The fact is we aren’t perfect robots. We need time to unwind and do nothing or, in other words, be bored.

And doing exactly that is surprisingly good for you and your mentally stability and creativity.

Sarah Hoffman, sophomore 3-D studio art major, said she relieves stress by “walking my dogs and helping my sister work on [her] agility by playing Frisbee.”

As a commuter from Naperville, when Hoffman has gaps in her class schedule, she often spends most her “free time outdoors” enjoying the summer weather.

As we start a new semester, it’s important to manage your time and incorporate some of it in your hectic schedule to just be bored.

Jon Kabat-Zinn once said, “When you pay attention to boredom, it gets unbelievably interesting.”
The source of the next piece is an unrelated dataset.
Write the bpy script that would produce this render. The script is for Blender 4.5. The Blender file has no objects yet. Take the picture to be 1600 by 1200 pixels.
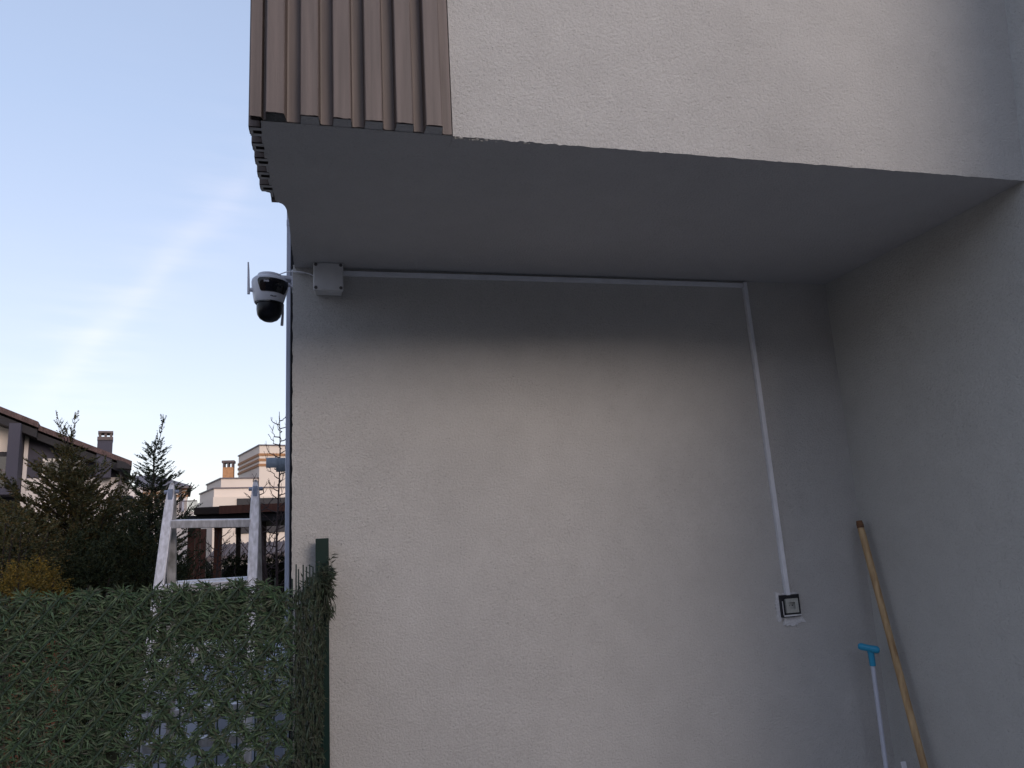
import bpy, bmesh, math, random
from mathutils import Vector, Matrix, noise
R = math.radians
# ------------------------------------------------------------------ camera
scene = bpy.context.scene
YAW, PITCH, ROLL = R(14.41), R(11.37), R(-3.20)
FPX = 1150.0
CAM = Vector((0, 0, 1.6))
_f = Vector((math.sin(YAW)*math.cos(PITCH), math.cos(YAW)*math.cos(PITCH), math.sin(PITCH)))
_r = Vector((math.cos(YAW), -math.sin(YAW), 0))
_u = _r.cross(_f)
CR = math.cos(ROLL)*_r + math.sin(ROLL)*_u
CU = -math.sin(ROLL)*_r + math.cos(ROLL)*_u
MR = Matrix((CR, CU, -_f)).transposed()
cd = bpy.data.cameras.new('camera'); cam = bpy.data.objects.new('camera', cd)
scene.collection.objects.link(cam); scene.camera = cam
cd.sensor_width = 36; cd.lens = FPX/1600*36; cd.clip_start = 0.05; cd.clip_end = 2000
cam.matrix_world = Matrix.Translation(CAM) @ MR.to_4x4()
def ray(px, py): return MR @ Vector(((px-800)/FPX, -(py-600)/FPX, -1))
def at(px, py, Y):
    d = ray(px, py); return CAM + d*((Y-CAM.y)/d.y)
# ------------------------------------------------------------------ light
SUN_AZ, SUN_EL = R(22), R(17)      # azimuth measured from straight behind the camera (-Y) towards +X
toward = Vector((math.sin(SUN_AZ)*math.cos(SUN_EL), -math.cos(SUN_AZ)*math.cos(SUN_EL), math.sin(SUN_EL)))
sl = bpy.data.lights.new('sun', 'SUN'); so = bpy.data.objects.new('sun', sl); scene.collection.objects.link(so)
sl.energy = 0.72; sl.angle = R(27); sl.color = (1.0, 0.86, 0.76)
so.rotation_euler = toward.to_track_quat('Z', 'Y').to_euler()
W = bpy.data.worlds.new('World'); scene.world = W; W.use_nodes = True
nt = W.node_tree; N = nt.nodes; L = nt.links
bg = N['Background']; bg.inputs[1].default_value = 0.15
sky = N.new('ShaderNodeTexSky'); sky.sky_type = 'NISHITA'; sky.sun_disc = False
sky.sun_elevation = SUN_EL; sky.sun_rotation = math.pi - SUN_AZ
sky.air_density = 1.0; sky.dust_density = 1.5; sky.ozone_density = 1.5
def wn(op, a, b=None, c=None):
    n = N.new('ShaderNodeMath'); n.operation = op
    for i, v in enumerate((a, b, c)):
        if v is None: continue
        if isinstance(v, (int, float)): n.inputs[i].default_value = v
        else: L.new(v, n.inputs[i])
    return n.outputs[0]
def vdot(v, vec):
    n = N.new('ShaderNodeVectorMath'); n.operation = 'DOT_PRODUCT'; L.new(v, n.inputs[0]); n.inputs[1].default_value = vec
    return n.outputs['Value']
tc = N.new('ShaderNodeTexCoord'); D = tc.outputs['Generated']
p1, p2 = ray(55, 620).normalized(), ray(395, 262).normalized()
pn = p1.cross(p2).normalized(); pm = (p1+p2).normalized(); pt = pn.cross(pm)
nz = N.new('ShaderNodeTexNoise'); nz.inputs['Scale'].default_value = 7; nz.inputs['Detail'].default_value = 6; L.new(D, nz.inputs['Vector'])
mp = N.new('ShaderNodeMapping'); mp.inputs['Scale'].default_value = (9, 9, 60); mp.inputs['Rotation'].default_value = (0.1, 0.15, 0); L.new(D, mp.inputs['Vector'])
nz2 = N.new('ShaderNodeTexNoise'); nz2.inputs['Scale'].default_value = 1.0; nz2.inputs['Detail'].default_value = 5; L.new(mp.outputs[0], nz2.inputs['Vector'])
off = wn('MULTIPLY_ADD', nz.outputs['Fac'], 0.05, -0.025)
dist = wn('ADD', vdot(D, pn), off)
g = wn('POWER', 2.718, wn('MULTIPLY', wn('MULTIPLY', dist, dist), -1/(0.015**2)))
g2 = wn('POWER', 2.718, wn('MULTIPLY', wn('MULTIPLY', dist, dist), -1/(0.05**2)))
al = vdot(D, pt)
am = N.new('ShaderNodeMapRange'); am.inputs[1].default_value = -0.21; am.inputs[2].default_value = -0.12; L.new(al, am.inputs[0])
am2 = N.new('ShaderNodeMapRange'); am2.inputs[1].default_value = 0.30; am2.inputs[2].default_value = 0.12; L.new(al, am2.inputs[0])
amb = N.new('ShaderNodeMapRange'); amb.inputs[1].default_value = -0.02; amb.inputs[2].default_value = 0.02; L.new(vdot(D, pm), amb.inputs[0])
along = wn('MULTIPLY', wn('MULTIPLY', am.outputs[0], am2.outputs[0]), amb.outputs[0])
wisp = wn('SMOOTH_MAX', wn('MULTIPLY_ADD', nz2.outputs['Fac'], 2.2, -0.85), 0.0, 0.1)
big = N.new('ShaderNodeTexNoise'); big.inputs['Scale'].default_value = 3.2; big.inputs['Detail'].default_value = 3; L.new(D, big.inputs['Vector'])
bigm = wn('MAXIMUM', wn('MULTIPLY_ADD', big.outputs['Fac'], 4.0, -1.9), 0.0)
amount = wn('ADD', wn('MULTIPLY', along, wn('ADD', wn('MULTIPLY', g, 0.16), wn('MULTIPLY', wn('MULTIPLY', g2, wisp), 0.22))), wn('MULTIPLY', wn('MULTIPLY', bigm, wisp), 0.10))
cm = N.new('ShaderNodeVectorMath'); cm.operation = 'SCALE'; cm.inputs[0].default_value = (0.74, 0.38, 0.14); L.new(amount, cm.inputs['Scale'])
ca = N.new('ShaderNodeVectorMath'); ca.operation = 'ADD'; ca.inputs[1].default_value = (1, 1, 1); L.new(cm.outputs[0], ca.inputs[0])
# thin high veil, cooler blue aloft and paler lilac low down
gm = N.new('ShaderNodeGamma'); gm.inputs[1].default_value = 0.5; L.new(sky.outputs[0], gm.inputs[0])
cmul = N.new('ShaderNodeVectorMath'); cmul.operation = 'MULTIPLY'; L.new(gm.outputs[0], cmul.inputs[0]); L.new(ca.outputs[0], cmul.inputs[1])
tint = N.new('ShaderNodeVectorMath'); tint.operation = 'MULTIPLY'; tint.inputs[1].default_value = (1.16, 1.18, 1.34)
veil = N.new('ShaderNodeVectorMath'); veil.operation = 'ADD'; veil.inputs[1].default_value = (0.34, 0.32, 0.24)
sx = N.new('ShaderNodeSeparateXYZ'); L.new(D, sx.inputs[0])
hz = N.new('ShaderNodeMapRange'); hz.inputs[1].default_value = 0.0; hz.inputs[2].default_value = 0.50; L.new(sx.outputs[2], hz.inputs[0])
hm = N.new('ShaderNodeMix'); hm.data_type = 'RGBA'; hm.inputs[6].default_value = (0.52, 0.26, -0.02, 1); hm.inputs[7].default_value = (0.20, 0.20, 0.24, 1)
L.new(hz.outputs[0], hm.inputs[0]); L.new(hm.outputs[2], veil.inputs[1])
L.new(cmul.outputs[0], tint.inputs[0]); L.new(tint.outputs[0], veil.inputs[0]); L.new(veil.outputs[0], bg.inputs[0])
scene.view_settings.view_transform = 'Standard'; scene.view_settings.look = 'None'
scene.view_settings.exposure = 1.18; scene.view_settings.gamma = 1
scene.render.engine = 'CYCLES'
# ------------------------------------------------------------------ helpers
rng = random.Random(7)
def tag(o, label=None, cat=None, group=None, kind=None):
    if label: o['label'] = label
    if cat: o['category'] = cat
    if group: o['group'] = group
    if kind: o['kind'] = kind
    return o
def thing(name, label, cat, loc=(0, 0, 0), group=None):
    o = bpy.data.objects.new(name, None); o.empty_display_size = 0.1
    scene.collection.objects.link(o); o.location = loc
    return tag(o, label, cat, group)
class MB:
    def __init__(s): s.v = []; s.f = []; s.m = []
    def add(s, vs, fs, mi=0):
        b = len(s.v); s.v += [tuple(v) for v in vs]; s.f += [tuple(i+b for i in f) for f in fs]; s.m += [mi]*len(fs); return s
    def box(s, x0, x1, y0, y1, z0, z1, mi=0, M=None):
        vs = [Vector((x, y, z)) for z in (z0, z1) for y in (y0, y1) for x in (x0, x1)]
        if M is not None: vs = [M @ v for v in vs]
        return s.add(vs, [(0, 2, 3, 1), (4, 5, 7, 6), (0, 1, 5, 4), (2, 6, 7, 3), (0, 4, 6, 2), (1, 3, 7, 5)], mi)
    def prism(s, poly, axis, a, b, mi=0):
        """poly: 2D points in the remaining two axes, extruded along axis from a to b"""
        def P(u, w, t):
            return {0: (t, u, w), 1: (u, t, w), 2: (u, w, t)}[axis]
        n = len(poly); vs = [P(u, w, a) for u, w in poly] + [P(u, w, b) for u, w in poly]
        return s.add(vs, [tuple(range(n))[::-1], tuple(range(n, 2*n))] + [(i, (i+1) % n, n+(i+1) % n, n+i) for i in range(n)], mi)
    def tube(s, pts, rad, seg=8, mi=0, cap=True):
        pts = [Vector(p) for p in pts]; n = len(pts)
        rad = rad if isinstance(rad, (list, tuple)) else [rad]*n
        vs = []; ref = None
        for i, p in enumerate(pts):
            t = (pts[min(i+1, n-1)] - pts[max(i-1, 0)]).normalized()
            if ref is None: ref = Vector((0, 0, 1)) if abs(t.z) < .9 else Vector((0, 1, 0))
            a = t.cross(ref).normalized(); b = t.cross(a).normalized(); ref = -b if False else ref
            for k in range(seg):
                an = 2*math.pi*k/seg; vs.append(p + (a*math.cos(an)+b*math.sin(an))*rad[i])
        fs = [(i*seg+k, i*seg+(k+1) % seg, (i+1)*seg+(k+1) % seg, (i+1)*seg+k) for i in range(n-1) for k in range(seg)]
        if cap: fs += [tuple(range(seg))[::-1], tuple(range((n-1)*seg, n*seg))]
        return s.add(vs, fs, mi)
    def bar(s, a, b, w, h, up=(0, 0, 1), mi=0):
        a, b = Vector(a), Vector(b); t = (b-a).normalized(); u = Vector(up); sx = t.cross(u).normalized(); uu = sx.cross(t).normalized()
        vs = [p + sx*(w/2*i) + uu*(h/2*j) for p in (a, b) for i, j in ((-1, -1), (1, -1), (1, 1), (-1, 1))]
        return s.add(vs, [(0, 1, 2, 3), (7, 6, 5, 4), (0, 4, 5, 1), (1, 5, 6, 2), (2, 6, 7, 3), (3, 7, 4, 0)], mi)
    def lathe(s, prof, c=(0, 0, 0), seg=40, mi=0, a0=0, a1=2*math.pi, M=None):
        c = Vector(c); full = abs(a1-a0-2*math.pi) < 1e-6; ns = seg if full else seg+1; vs = []
        for r, z in prof:
            for k in range(ns):
                an = a0+(a1-a0)*k/seg; v = Vector((r*math.cos(an), r*math.sin(an), z))
                if M is not None: v = M @ v
                vs.append(v+c)
        fs = []
        for i in range(len(prof)-1):
            for k in range(seg):
                k2 = (k+1) % ns if full else k+1
                fs.append((i*ns+k, i*ns+k2, (i+1)*ns+k2, (i+1)*ns+k))
        return s.add(vs, fs, mi)
    def build(s, name, mat, parent=None, bevel=0, smooth=None, recalc=True):
        me = bpy.data.meshes.new(name); me.from_pydata(s.v, [], s.f)
        mats = mat if isinstance(mat, (list, tuple)) else [mat]
        for m in mats: me.materials.append(m)
        if len(mats) > 1: me.polygons.foreach_set('material_index', s.m)
        if recalc:
            bm = bmesh.new(); bm.from_mesh(me); bmesh.ops.recalc_face_normals(bm, faces=bm.faces); bm.to_mesh(me); bm.free()
        if smooth is not None:
            me.polygons.foreach_set('use_smooth', [True]*len(me.polygons))
            me.set_sharp_from_angle(angle=R(smooth))
        o = bpy.data.objects.new(name, me); scene.collection.objects.link(o)
        if parent is not None:
            o.parent = parent; o.matrix_parent_inverse = Matrix.Identity(4)
            pl = Vector((0, 0, 0)); q = parent
            while q is not None: pl += q.location; q = q.parent
            if pl.length > 0: me.transform(Matrix.Translation(-pl))
        if bevel:
            b = o.modifiers.new('bevel', 'BEVEL'); b.width = bevel; b.segments = 2; b.limit_method = 'ANGLE'; b.angle_limit = R(40)
        return o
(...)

Boredom, which is relaxation for many, has great advantages to your productivity in the long run. Do you ever wonder why you feel so tired throughout the day? Well, unlike the machine bodies we think we have, our human bodies need rest periodically during our daily routines. This is also true for the mind. We need mental breaks so we won’t burn ourselves out by two in the afternoon. Once we renew our energy, we can spend more time giving our full attention to the task in front of us.

Being bored can also spark creativity. Consider daydreaming in between classes and you will find your mind is rejuvenated with lively energy before having to sit still for another lecture.

Having nothing to do can push you to discover a new hobby or interest you may have never tried before.

Who knows? Before you know it, you might find yourself enjoying doodling mini comics or joyfully whistling a catchy tune.

You can also become more aware of how you are feeling, mentally and physically, with the help of boredom.

Set aside time to sit and focus on your breathing, relieve stress and get your sanity back with a daily meditation session.

Boredom is widely believed to be such a horrible thing when there is so much to be done, especially as a college student, but people should reconsider it.

It’s okay to do nothing and be bored; in fact, I recommend it.

Put down your phone, be still, focus on your breathing and let your worries take the back burner for a few minutes. You won’t regret it.